• **STATED GOAL**
Copy out all lines where "picture" appears.

• **AVAILABLE DATA**
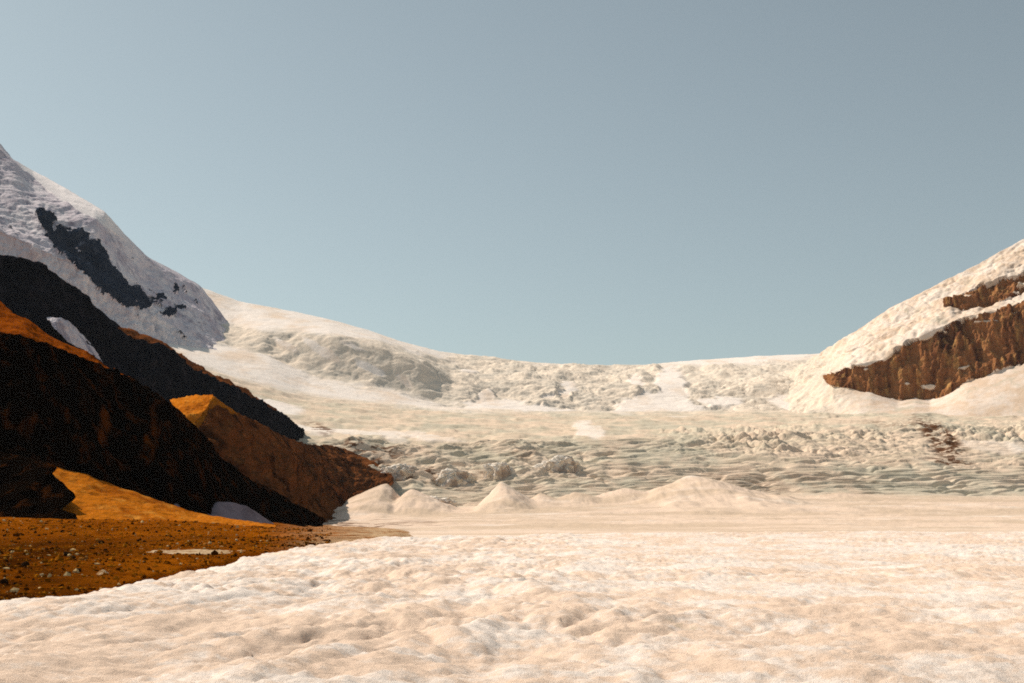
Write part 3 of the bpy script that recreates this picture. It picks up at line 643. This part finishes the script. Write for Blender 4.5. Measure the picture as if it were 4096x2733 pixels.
def boulder(u, v, px, kind, label, group=None, sq=(1, 1, 1)):
    p = on_moraine(u, v); r = px * p[1] / FPX / 2
    o = bpy.data.objects.new('boulder', VAR[kind][rs.randint(5)]); COL.objects.link(o)
    o.location = (p[0], p[1], p[2] + r * .35); o.scale = (r * sq[0], r * sq[1], r * sq[2]); o.rotation_euler = (rs.uniform(-.3, .3), rs.uniform(-.3, .3), rs.uniform(0, 6.28))
    o['label'] = label or ''; o['category'] = 'boulder'
    if group: o['group'] = group
    STONES.append((u, v, kind, o))
STONES = []
for a_ in [(18.5, 551, 5.0, 'p', 'brightest of the pale boulders in the upper cluster at the far left of the moraine'),
           (8, 552, 4.2, 'o', 'yellow boulder just left of the brightest pale boulder on the moraine'),
           (28, 553.5, 4.0, 'o', 'ochre boulder just right of the brightest pale boulder on the moraine'),
           (4.5, 559.5, 4.2, 'o', 'leftmost of two ochre boulders below the pale cluster at the picture edge'),
           (10.5, 559.5, 3.8, 'o', 'right one of two ochre boulders below the pale cluster at the picture edge'),
           (42.5, 576, 5.0, 'p', 'lone white boulder low on the moraine just above the ice edge'),
           (25, 566, 8.5, 'd', 'large black boulder in the middle of the moraine rubble at far left'),
           (5, 583, 9.0, 'd', 'large black boulder at the left picture edge just above the ice'),
           (21, 517, 8.0, 'd', 'dark red brown boulder at the foot of the black shadow mass'),
           (66, 556, 8.0, 'd', 'dark boulder at the centre of a group of dark stones on the moraine'),
           (73, 558.5, 6.5, 'd', 'dark boulder just right of and below the one amid the dark stones'),
           (45, 525, 4.5, 'd', 'small dark boulder high on the moraine below the talus fan'),
           (62, 532.5, 4.5, 'd', 'small dark boulder alone on the orange upper moraine'),
           (102, 543.5, 6.0, 'd', 'long dark boulder near the middle of the moraine with a yellow stone above'),
           (97, 541, 4.5, 'o', 'yellow stone resting above the long dark boulder'),
           (138, 541.5, 4.0, 'd', 'left one of two dark boulders side by side on the right moraine'),
           (144, 542.5, 4.0, 'd', 'right one of two dark boulders side by side on the right moraine'),
           (180, 532, 4.0, 'd', 'dark boulder on the thin far end of the moraine'),
           (78, 571, 5.5, 'd', 'dark boulder near the ice edge left of the thin ice sliver')]:
    boulder(*a_)
for i in range(84):
    u = 3 + rs.uniform(0, 1) ** 2.1 * 290; lo = np.interp(u, [0, 100, 180, 260, 340], [589, 574, 559, 543, 535]); hi = np.interp(u, [0, 150, 300], [519, 523, 529])
    v = hi + (lo - hi) * rs.uniform(0, 1) ** .8
    k = 'p' if rs.rand() < .15 else ('o' if rs.rand() < .45 else 'd')
    boulder(u, v, (1.3 + 3.4 * rs.rand() ** 2.2) * (1.1 - .3 * (u / 300)), k, None, {'p': 'pale stones on the moraine', 'o': 'ochre stones on the moraine', 'd': 'dark stones on the moraine'}[k])
def zone(u, v):
    lo = np.interp(u, [0, 100, 180, 260, 340], [590, 575, 560, 544, 536]); hi = np.interp(u, [0, 150, 300], [519, 523, 529]); t = (v - hi) / (lo - hi)
    if u > 170: return 'on the thin far end of the moraine'
    return 'high on the moraine' if t < .33 else ('half way down the moraine' if t < .66 else 'low on the moraine near the ice')
ORD = ['first', 'second', 'third', 'fourth', 'fifth', 'sixth', 'seventh', 'eighth', 'ninth', 'tenth', 'eleventh', 'twelfth', 'thirteenth', 'fourteenth', 'fifteenth', 'sixteenth', 'seventeenth', 'eighteenth', 'nineteenth', 'twentieth'] + ['number %d' % k for k in range(21, 90)]
byzone = {}
for u, v, k, o in STONES: byzone.setdefault((k, zone(u, v)), []).append((u, o))
for (k, z), lst in byzone.items():
    for i, (u, o) in enumerate(sorted(lst, key=lambda q: q[0])):
        if not o['label']: o['label'] = '%s stone, %s from the left of those %s' % ({'p': 'pale', 'o': 'ochre', 'd': 'dark'}[k], ORD[i], z)
# uncountable small rubble
def rubble():
    N = 6000; bm = bmesh.new(); bmesh.ops.create_icosphere(bm, subdivisions=1, radius=1.0)
    base = np.array([v.co[:] for v in bm.verts]); tri = np.array([[v.index for v in f.verts] for f in bm.faces]); bm.free()
    cand = np.argwhere(mvis & (mu > -20) & (mu < 330)); wgt = 1.0 / np.maximum(GM[cand[:, 0], cand[:, 1], 1], 60) ** .5
    pick = cand[rs.choice(len(cand), N, p=wgt / wgt.sum())]
    p = GM[pick[:, 0], pick[:, 1]] + np.stack([rs.uniform(-.6, .6, N), rs.uniform(-.6, .6, N), np.zeros(N)], -1)
    size = (.045 + .13 * rs.rand(N) ** 2) * (1 + rs.rand(N) ** 6 * 1.6) * (p[:, 1] / 120) ** .5
    Vv = base[None] * rs.uniform(.65, 1.35, (N, len(base), 1)) * size[:, None, None] * rs.uniform(.7, 1.3, (N, 1, 3)) + p[:, None]
    F = tri[None] + (np.arange(N) * len(base))[:, None, None]
    tone = np.repeat(rs.rand(N), len(base))
    t = NT('rubble', 1.0, 0.0); at = t.attr('tone')
    c = t.mix(t.ramp(at, .3, .75), (0.07, 0.020, 0.002), (0.34, 0.115, 0.006)); c = t.mix(t.ramp(at, .93, .97), c, (0.6, 0.42, 0.2))
    build('rubble', Vv, F.reshape(-1, 3), t.done(c), {'tone': tone}, smooth=False, kind='stuff', label='small loose stones strewn over the moraine')
rubble()
# slivers of ice left on the moraine
def ice_lump(name, u, v, wpx, hpx, seed, label, cat, mat, Y=None, depth=1.0, sub=5, rough=.5, group=None, sink=0.0):
    p = on_moraine(u, v) if Y is None else W(u, v, Y)
    rx = wpx / 2 * p[1] / FPX; rz = hpx * p[1] / FPX
    o = bpy.data.objects.new(name, stone_mesh(name, seed, mat, sub, (1, 1, 1), rough, True)); COL.objects.link(o)
    o.location = p - np.array([0, 0, rz * sink]); o.scale = (rx, rx * depth, rz)
    o['label'] = label; o['category'] = cat
    if group: o['group'] = group
    return o
M_lump = mat_snow('lump_ice', (0.56, 0.41, 0.25), (0.26, 0.13, 0.04), .9, .1)
def ice_patch(name, u, v, wpx, dm, h, seed, label):
    p = on_moraine(u, v); rx = wpx / 2 * p[1] / FPX
    X, Y = np.meshgrid(np.linspace(-1.2, 1.2, 110), np.linspace(-1.2, 1.2, 46))
    wx, wy = X * rx, Y * dm / 2
    zm = np.array([[0.0]])
    # follow the ground under it
    sel = (np.abs(GM[..., 0] - p[0]) < rx * 1.6 + 3) & (np.abs(GM[..., 1] - p[1]) < dm + 6); q = GM[sel]
    A_ = np.c_[q[:, 0], q[:, 1], np.ones(len(q))]; cf, *_ = np.linalg.lstsq(A_, q[:, 2], rcond=None)
    gz = cf[0] * (wx + p[0]) + cf[1] * (wy + p[1]) + cf[2]
    r = np.hypot(X, Y) + .9 * fbm(V2(wx * .4, wy * .5, seed), 5)
    z = h * (1 - r * r) + .35 * h * fbm(V2(wx * .9, wy * .9, seed + 2), 3)
    G = np.stack([wx + p[0], wy + p[1], gz + np.maximum(z, -1.2)], -1)
    o = build(name, G, upward(G, grid_faces(*X.shape)), M_lump, label=label, cat='ice')
ice_patch('ice_sliver', 104, 573.5, 13, 2.2, .45, 3, 'thin white ice sliver on the moraine above the glacier edge')
ice_patch('ice_strip', 205, 552.5, 90, 10, .22, 5, 'long low strip of dirty ice lying between moraine and glacier edge')

# the big blocks that stand out of the lower icefall
gu, gv = proj(GI); gvis = np.zeros(gu.shape, bool); gvis[100:400] = True
def on_ice(u, v):
    d = np.where(gvis, (gu - u) ** 2 + (gv - v) ** 2 * 4, 1e9); return GI[np.unravel_index(np.argmin(d), d.shape)]
def serac(u, v, wpx, hpx, seed, label, depth=.7):
    p = on_ice(u, v); rx = wpx / 2 * p[1] / FPX; rz = hpx * p[1] / FPX
    bm = bmesh.new(); bmesh.ops.create_icosphere(bm, subdivisions=6, radius=1.0)
    P = np.array([q.co[:] for q in bm.verts], np.float32)
    k = 1 + .55 * fbm(P * 1.3 + seed, 3) + .30 * (billow(P * np.array([3.2, 3.2, 2.0]) + seed * 2, 4, .6) - .4)
    Q = P * k[:, None]; Q[:, 2] = np.where(Q[:, 2] > .55, .55 + (Q[:, 2] - .55) * .55, Q[:, 2])
    for q, c in zip(bm.verts, Q * np.array([rx, rx * depth, rz * 1.25])): q.co = c
    me = bpy.data.meshes.new('serac'); bm.to_mesh(me); bm.free(); me.materials.append(M_serac)
    me.polygons.foreach_set('use_smooth', np.ones(len(me.polygons), bool))
    o = bpy.data.objects.new('serac', me); COL.objects.link(o); o.location = p + np.array([0, rx * depth * .5, 0.0])
    o['label'] = label; o['category'] = 'ice block'; o['group'] = 'seracs in the lower icefall'
def mat_serac():
    t = NT('serac_ice', .8, .2)
    c = t.mix(t.ramp(t.noise(.05, 6, .65, (1, 1, 1), .4), .42, .60), (0.88, 0.80, 0.70), (0.70, 0.59, 0.46))
    c = t.mix(t.math('MULTIPLY', t.ramp(t.noise(.06, 6, .7, (1, 1, .6), .5, 21), .50, .62), .6), c, (0.24, 0.15, 0.12))
    t.bump(t.noise(.3, 6, .7), 1.2, .6)
    return t.done(c)
M_serac = mat_serac()
serac(560, 473, 46, 16, 4.3, 'large pale rounded ice block standing highest in the middle of the lower icefall')
serac(434, 508, 36, 11, 8.1, 'pale ice hump with dirty underside between the two sharpest snow cones')
serac(398, 478, 42, 13, 2.2, 'dirt streaked ice block directly behind the broad snow cone at left')
serac(498, 476, 34, 14, 6.6, 'brownish ice block behind the single sharp snow cone')
serac(452, 484, 44, 15, 9.4, 'dark stained ice block above and right of the pale hump')

# ------------------------------------------------------------------ air
hz = bpy.data.materials.new('haze'); hz.use_nodes = True; hn = hz.node_tree; hn.nodes.clear()
pv = hn.nodes.new('ShaderNodeVolumePrincipled'); pv.inputs['Density'].default_value = 1.0e-5; pv.inputs['Color'].default_value = (0.86, 0.90, 0.95, 1)
pv.inputs['Anisotropy'].default_value = 0.0
ho = hn.nodes.new('ShaderNodeOutputMaterial'); hn.links.new(pv.outputs[0], ho.inputs['Volume'])
bx = np.array([(x, y, z) for x in (-5100, 5100) for y in (-4100, 6100) for z in (-14, 1500)], float)
build('haze', bx, np.array([(0, 1, 3, 2), (4, 6, 7, 5), (0, 4, 5, 1), (2, 3, 7, 6), (0, 2, 6, 4), (1, 5, 7, 3)]), hz, smooth=False, kind='stuff')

• **RESULT FOR THIS EXERCISE**
Write part 3 of the bpy script that recreates this picture. It picks up at line 643. This part finishes the script. Write for Blender 4.5. Measure the picture as if it were 4096x2733 pixels.
           (4.5, 559.5, 4.2, 'o', 'leftmost of two ochre boulders below the pale cluster at the picture edge'),
           (10.5, 559.5, 3.8, 'o', 'right one of two ochre boulders below the pale cluster at the picture edge'),
           (5, 583, 9.0, 'd', 'large black boulder at the left picture edge just above the ice'),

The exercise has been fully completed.